Patrick O’Flynn Patrick O’Flynn

Is Reform serious about stopping the boats?

(Photo: Getty)

On no issue are Britain’s established political parties so compromised as on efforts to stop illegal immigrants gatecrashing our borders via the English Channel.

For half a decade the Tories told us they would stop the crossings and yet the volumes of arrivals kept increasing. Rishi Sunak has just declared that the biggest regret of his premiership is not that he failed to ‘stop the boats’ but that he promised to do so in the first place, showing that his reverse electoral Midas touch is very much intact.

Since July, Labour has been peddling a different three-word promise, ‘smash the gangs’. Yet so far the gangs have remained resolutely unsmashed – illegal arrivals via the Channel are at record levels.

Given the intensity of public anger about the chronic failings of the old duopoly, it is entirely unsurprising that Reform is focusing on the need to stop illegal immigration. It has the obvious advantage of ideological unity on the matter – there is no ‘One Nation’ wing of Reform that refuses to countenance drastic measures.

And yet its concrete policy proposals on this, its flagship issue, are risible. On Tuesday Reform put out a post on its X social media feed mocking Labour’s efforts and hailing its own ‘Four point plan to end the national security emergency in the Channel.’

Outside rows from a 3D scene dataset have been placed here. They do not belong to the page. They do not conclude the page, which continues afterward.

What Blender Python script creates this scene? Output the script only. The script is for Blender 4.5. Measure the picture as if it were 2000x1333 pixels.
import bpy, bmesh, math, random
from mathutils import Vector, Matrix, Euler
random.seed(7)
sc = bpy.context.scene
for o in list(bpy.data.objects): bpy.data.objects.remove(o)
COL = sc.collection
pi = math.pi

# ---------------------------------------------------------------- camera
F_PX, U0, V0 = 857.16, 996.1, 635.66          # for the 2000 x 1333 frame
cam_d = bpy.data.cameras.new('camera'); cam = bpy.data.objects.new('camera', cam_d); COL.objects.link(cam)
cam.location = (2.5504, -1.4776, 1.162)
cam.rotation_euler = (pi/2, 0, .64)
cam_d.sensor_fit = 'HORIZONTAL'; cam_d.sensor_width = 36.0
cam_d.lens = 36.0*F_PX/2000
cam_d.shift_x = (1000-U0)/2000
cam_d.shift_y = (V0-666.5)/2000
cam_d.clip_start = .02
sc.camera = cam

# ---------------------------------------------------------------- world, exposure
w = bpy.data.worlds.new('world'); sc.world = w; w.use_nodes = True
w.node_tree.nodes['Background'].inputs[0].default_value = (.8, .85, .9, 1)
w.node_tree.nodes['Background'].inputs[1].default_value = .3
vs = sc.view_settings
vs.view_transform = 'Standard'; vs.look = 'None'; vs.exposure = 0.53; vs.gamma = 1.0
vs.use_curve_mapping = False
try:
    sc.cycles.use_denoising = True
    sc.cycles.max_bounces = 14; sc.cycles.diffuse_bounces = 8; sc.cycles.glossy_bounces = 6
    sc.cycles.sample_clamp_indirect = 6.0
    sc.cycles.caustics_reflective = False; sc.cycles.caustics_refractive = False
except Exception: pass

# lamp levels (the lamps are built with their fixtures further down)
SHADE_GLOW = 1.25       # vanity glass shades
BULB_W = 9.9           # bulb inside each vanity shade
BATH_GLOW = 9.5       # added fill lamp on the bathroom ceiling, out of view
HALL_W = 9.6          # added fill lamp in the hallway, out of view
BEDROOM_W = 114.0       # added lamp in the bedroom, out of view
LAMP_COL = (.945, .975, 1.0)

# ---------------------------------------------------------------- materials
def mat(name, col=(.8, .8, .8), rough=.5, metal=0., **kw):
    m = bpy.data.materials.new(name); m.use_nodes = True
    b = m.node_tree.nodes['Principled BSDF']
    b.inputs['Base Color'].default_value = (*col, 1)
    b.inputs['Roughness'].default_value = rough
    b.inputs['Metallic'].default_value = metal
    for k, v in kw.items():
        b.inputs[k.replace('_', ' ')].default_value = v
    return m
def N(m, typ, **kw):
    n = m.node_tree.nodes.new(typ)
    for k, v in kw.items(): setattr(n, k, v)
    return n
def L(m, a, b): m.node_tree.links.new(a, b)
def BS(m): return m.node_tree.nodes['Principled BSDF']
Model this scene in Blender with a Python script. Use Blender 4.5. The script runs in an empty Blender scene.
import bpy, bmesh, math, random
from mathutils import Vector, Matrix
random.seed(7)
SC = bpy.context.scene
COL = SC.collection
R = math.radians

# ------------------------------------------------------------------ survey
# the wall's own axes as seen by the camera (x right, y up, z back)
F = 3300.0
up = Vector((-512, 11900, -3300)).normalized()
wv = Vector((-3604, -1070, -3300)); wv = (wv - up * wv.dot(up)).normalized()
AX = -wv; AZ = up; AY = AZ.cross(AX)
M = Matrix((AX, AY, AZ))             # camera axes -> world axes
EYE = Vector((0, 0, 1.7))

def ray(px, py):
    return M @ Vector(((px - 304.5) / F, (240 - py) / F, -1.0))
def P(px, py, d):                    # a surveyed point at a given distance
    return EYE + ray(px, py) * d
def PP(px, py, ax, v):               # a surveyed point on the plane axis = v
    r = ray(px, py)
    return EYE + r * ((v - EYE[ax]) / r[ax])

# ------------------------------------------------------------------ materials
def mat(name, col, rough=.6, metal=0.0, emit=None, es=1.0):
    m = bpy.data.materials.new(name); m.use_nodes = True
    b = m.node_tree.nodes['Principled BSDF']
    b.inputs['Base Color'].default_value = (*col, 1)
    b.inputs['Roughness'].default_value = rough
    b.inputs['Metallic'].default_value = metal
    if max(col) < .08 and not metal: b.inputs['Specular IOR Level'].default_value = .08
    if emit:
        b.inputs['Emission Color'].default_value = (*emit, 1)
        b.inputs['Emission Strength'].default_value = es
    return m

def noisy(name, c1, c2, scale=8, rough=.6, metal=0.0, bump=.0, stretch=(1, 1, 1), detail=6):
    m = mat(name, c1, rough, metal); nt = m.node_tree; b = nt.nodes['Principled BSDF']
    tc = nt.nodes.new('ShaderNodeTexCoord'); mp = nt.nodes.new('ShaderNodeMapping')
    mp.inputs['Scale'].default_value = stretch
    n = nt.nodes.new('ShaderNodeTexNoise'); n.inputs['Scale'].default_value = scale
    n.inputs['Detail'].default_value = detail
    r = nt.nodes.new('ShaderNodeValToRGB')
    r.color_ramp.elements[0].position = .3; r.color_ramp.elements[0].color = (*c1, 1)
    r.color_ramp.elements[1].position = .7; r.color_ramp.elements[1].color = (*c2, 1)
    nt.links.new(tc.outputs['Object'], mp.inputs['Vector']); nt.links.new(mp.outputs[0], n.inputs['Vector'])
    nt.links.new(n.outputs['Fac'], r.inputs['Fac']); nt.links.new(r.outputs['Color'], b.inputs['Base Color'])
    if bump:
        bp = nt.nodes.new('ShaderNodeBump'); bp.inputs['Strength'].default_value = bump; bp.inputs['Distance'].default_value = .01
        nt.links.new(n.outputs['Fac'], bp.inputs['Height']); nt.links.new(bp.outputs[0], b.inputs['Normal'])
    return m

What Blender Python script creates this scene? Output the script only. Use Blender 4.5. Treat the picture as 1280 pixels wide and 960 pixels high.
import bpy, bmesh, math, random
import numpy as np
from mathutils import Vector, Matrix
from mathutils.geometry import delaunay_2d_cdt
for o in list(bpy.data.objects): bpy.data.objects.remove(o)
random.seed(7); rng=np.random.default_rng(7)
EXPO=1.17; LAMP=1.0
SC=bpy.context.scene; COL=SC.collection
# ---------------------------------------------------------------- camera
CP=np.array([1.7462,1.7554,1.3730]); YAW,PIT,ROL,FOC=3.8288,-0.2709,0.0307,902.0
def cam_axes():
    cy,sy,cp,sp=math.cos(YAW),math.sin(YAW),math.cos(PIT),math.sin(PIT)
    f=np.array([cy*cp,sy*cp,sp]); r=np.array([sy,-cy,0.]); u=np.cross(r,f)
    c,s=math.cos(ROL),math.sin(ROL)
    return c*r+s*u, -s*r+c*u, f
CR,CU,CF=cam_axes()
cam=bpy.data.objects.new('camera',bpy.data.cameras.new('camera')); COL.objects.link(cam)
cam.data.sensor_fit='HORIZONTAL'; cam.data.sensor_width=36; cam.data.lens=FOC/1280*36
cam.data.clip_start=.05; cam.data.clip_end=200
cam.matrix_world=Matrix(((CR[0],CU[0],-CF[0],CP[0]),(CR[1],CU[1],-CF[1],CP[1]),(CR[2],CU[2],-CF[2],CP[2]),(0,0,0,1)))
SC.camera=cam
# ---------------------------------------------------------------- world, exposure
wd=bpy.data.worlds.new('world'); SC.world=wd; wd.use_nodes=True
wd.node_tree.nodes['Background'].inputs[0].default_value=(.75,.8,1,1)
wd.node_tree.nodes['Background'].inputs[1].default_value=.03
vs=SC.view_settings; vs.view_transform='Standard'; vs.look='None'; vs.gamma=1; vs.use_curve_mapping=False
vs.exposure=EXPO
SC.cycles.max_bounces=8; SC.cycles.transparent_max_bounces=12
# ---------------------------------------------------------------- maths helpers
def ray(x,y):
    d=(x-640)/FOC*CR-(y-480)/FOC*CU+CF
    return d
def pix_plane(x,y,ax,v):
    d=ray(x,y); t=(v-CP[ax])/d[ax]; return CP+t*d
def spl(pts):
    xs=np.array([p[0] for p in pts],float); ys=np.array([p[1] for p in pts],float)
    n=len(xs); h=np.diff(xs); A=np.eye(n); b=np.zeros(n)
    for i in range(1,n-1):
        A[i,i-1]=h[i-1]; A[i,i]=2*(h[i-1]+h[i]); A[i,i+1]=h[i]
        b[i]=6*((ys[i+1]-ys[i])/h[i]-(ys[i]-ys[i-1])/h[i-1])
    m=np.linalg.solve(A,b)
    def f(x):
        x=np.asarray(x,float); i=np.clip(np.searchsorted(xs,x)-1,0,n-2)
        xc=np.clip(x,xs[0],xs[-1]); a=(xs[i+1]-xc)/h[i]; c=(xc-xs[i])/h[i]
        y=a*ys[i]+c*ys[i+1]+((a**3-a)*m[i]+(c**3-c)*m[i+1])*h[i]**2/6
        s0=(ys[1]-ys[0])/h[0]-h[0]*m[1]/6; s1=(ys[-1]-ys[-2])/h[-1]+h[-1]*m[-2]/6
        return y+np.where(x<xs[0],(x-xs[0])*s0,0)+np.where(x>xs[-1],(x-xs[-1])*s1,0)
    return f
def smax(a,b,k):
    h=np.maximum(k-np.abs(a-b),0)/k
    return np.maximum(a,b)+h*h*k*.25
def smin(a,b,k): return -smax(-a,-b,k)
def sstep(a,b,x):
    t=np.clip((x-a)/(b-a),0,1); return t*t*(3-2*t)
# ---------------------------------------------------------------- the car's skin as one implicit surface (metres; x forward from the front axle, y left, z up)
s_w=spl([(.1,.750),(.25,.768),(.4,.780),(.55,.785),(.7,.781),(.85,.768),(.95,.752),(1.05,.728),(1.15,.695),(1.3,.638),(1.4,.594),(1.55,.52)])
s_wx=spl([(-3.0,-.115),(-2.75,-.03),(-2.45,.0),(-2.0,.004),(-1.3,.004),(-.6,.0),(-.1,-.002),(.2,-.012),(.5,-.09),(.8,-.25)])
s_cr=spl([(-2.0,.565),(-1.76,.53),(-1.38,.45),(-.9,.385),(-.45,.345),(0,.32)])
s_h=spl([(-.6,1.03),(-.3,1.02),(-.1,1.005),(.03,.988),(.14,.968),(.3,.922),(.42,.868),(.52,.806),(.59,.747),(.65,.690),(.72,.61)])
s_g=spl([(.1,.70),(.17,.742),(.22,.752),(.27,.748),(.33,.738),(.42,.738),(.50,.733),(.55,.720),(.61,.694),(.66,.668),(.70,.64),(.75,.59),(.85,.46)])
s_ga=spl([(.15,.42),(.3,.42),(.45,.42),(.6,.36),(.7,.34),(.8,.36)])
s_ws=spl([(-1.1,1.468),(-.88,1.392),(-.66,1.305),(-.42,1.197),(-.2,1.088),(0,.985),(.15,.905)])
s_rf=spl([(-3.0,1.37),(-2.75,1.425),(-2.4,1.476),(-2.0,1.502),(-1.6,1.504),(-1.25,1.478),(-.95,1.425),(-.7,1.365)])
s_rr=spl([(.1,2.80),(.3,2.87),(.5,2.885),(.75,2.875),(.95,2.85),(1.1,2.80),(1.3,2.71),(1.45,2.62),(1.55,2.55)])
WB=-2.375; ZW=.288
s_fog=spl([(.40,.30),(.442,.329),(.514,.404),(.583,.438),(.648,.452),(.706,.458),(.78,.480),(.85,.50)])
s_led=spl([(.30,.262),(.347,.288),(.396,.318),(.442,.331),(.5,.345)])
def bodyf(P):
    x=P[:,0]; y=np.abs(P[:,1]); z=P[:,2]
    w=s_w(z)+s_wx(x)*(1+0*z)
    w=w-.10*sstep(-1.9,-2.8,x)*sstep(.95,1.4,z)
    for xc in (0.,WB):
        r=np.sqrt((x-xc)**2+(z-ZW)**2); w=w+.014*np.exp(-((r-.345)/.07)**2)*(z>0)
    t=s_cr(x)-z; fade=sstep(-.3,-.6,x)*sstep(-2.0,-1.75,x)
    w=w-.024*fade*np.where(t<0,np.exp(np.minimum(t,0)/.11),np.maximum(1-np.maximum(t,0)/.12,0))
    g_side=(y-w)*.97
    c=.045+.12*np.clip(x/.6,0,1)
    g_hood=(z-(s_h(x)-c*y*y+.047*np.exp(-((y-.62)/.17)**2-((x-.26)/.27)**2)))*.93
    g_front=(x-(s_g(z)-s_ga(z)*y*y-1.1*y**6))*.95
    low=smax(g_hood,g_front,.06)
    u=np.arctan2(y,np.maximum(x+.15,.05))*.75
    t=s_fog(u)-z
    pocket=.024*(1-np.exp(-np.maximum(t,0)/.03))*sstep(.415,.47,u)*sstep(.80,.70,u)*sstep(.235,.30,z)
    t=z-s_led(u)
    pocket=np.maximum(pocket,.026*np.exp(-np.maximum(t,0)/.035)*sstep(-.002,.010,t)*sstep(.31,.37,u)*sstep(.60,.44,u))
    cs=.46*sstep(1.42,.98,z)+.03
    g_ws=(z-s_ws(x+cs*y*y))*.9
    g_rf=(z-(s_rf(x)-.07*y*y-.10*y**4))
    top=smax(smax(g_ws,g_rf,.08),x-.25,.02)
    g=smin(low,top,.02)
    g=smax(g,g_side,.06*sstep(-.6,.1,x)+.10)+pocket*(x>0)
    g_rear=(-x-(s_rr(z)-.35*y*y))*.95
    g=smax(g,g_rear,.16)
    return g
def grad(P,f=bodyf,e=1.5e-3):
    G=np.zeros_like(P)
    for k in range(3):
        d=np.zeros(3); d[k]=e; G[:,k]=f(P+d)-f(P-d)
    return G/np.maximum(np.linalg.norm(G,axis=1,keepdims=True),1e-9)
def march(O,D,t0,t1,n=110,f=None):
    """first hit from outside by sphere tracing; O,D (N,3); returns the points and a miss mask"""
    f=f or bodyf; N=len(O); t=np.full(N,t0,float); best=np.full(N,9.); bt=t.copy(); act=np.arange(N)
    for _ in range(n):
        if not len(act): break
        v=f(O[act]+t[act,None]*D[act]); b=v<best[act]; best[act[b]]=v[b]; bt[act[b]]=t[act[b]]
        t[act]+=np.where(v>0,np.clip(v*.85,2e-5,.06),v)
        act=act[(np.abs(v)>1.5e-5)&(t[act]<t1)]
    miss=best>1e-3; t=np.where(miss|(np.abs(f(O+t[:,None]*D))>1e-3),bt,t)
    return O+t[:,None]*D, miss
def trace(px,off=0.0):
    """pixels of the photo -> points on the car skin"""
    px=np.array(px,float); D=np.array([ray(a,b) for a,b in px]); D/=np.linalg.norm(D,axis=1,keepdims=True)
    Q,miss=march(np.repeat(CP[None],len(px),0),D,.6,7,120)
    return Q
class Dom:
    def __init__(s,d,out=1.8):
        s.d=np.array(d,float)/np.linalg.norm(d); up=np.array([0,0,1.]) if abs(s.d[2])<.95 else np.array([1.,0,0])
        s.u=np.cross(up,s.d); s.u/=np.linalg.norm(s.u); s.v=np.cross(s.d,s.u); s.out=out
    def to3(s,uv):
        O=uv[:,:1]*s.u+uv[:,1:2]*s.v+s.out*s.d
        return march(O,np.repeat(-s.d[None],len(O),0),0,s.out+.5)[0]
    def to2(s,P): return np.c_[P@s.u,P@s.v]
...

The problem is that Reform’s ‘plan’ will not stop the boats either. Point one is to leave the European Convention on Human Rights. This is a necessary step, but not a sufficient one. The UK’s Human Rights Act will also need to be disapplied or abolished. There are also United Nations compacts that Britain is signed up to which limit national freedom of action against illegal immigrants. 

Point two of Reform’s plan states, ‘Zero illegal immigrants to be settled in the UK.’ This is a laudable aspiration, but that’s all it is. Rishi Sunak shared it but failed to implement the policies to make it happen despite including it in his Illegal Migration Act.

Point three is to set up ‘a new Government Department of Immigration’. The idea here is that the subject deserves its own dedicated ministry. Yet those familiar with past Whitehall reorganisations will recognise the risk of displacement activity that yields precious little improvement and mainly wastes a small fortune on new name plates and letterheads.

So we must turn to point four for the crux of Reform’s approach: ‘Pick up illegal immigrants and take them back to France.’ The party claims that the incursions into French territorial waters this would entail would be permitted under the 1982 UN Convention on Law of the Sea (UNCLOS).

Yet article 19 of UNCLOS, on the meaning of ‘innocent passage’, actually states the opposite – that a foreign ship in another country’s territorial waters can be considered ‘prejudicial to the peace’ if ‘it engages in the loading or unloading of any… person contrary to the immigration laws’ of the home jurisdiction.

But let us indulge the Reform idea for a moment and suppose that France would not do anything so drastic as to sink a UK Border Force or RNLI vessel taking Channel migrants back to its coast without authority. Let us agree that it will instead allow the trespassing vessels to dock and unload their human cargo and then merely impound those vessels. Within ten days or so the entire Border Force Channel contingent of three cutters and two coastal patrol vessels would be detained in France, probably with a smattering of smaller RNLI vessels alongside them. The only way to get them back other than via a naval war with France would be for a British prime minister to apologise for the incursions and promise they would cease – in other words to mount a humiliating climbdown.

The blunt truth is that Reform’s four points do not add up to a viable policy but are merely a series of saloon bar talking points and totemic top lines reminiscent of those Private Eye lists that end with ‘err… that’s it’. 

In fairness to Reform, their manifesto contained fleeting references to a couple of other ideas not mentioned in the four-point plan. There was, for instance, a line about ‘secure detention for all illegal migrants’, which would certainly create an element of deterrence, yet would involve a high up-front cost and the need to identify dozens of major sites for detention facilities – work which does not seem to have been done. There is also a passing reference to the potential for offshore processing ‘if necessary’. But no proposal for that is included either.

No wonder that some senior figures in the party are getting jumpy about its failure to make the leap from protest party to potential party of government. In an interview in today’s Daily Mail, the increasingly high-profile Reform MP Rupert Lowe says pointedly: ‘We have to start behaving as if we are leading and not merely protesting…We have to start developing policy which is going to change the way we govern. I’m not going to be by Nigel’s side at the next election unless we have a proper plan.’ He’s certainly right when it comes to immigration – Reform needs a better plan.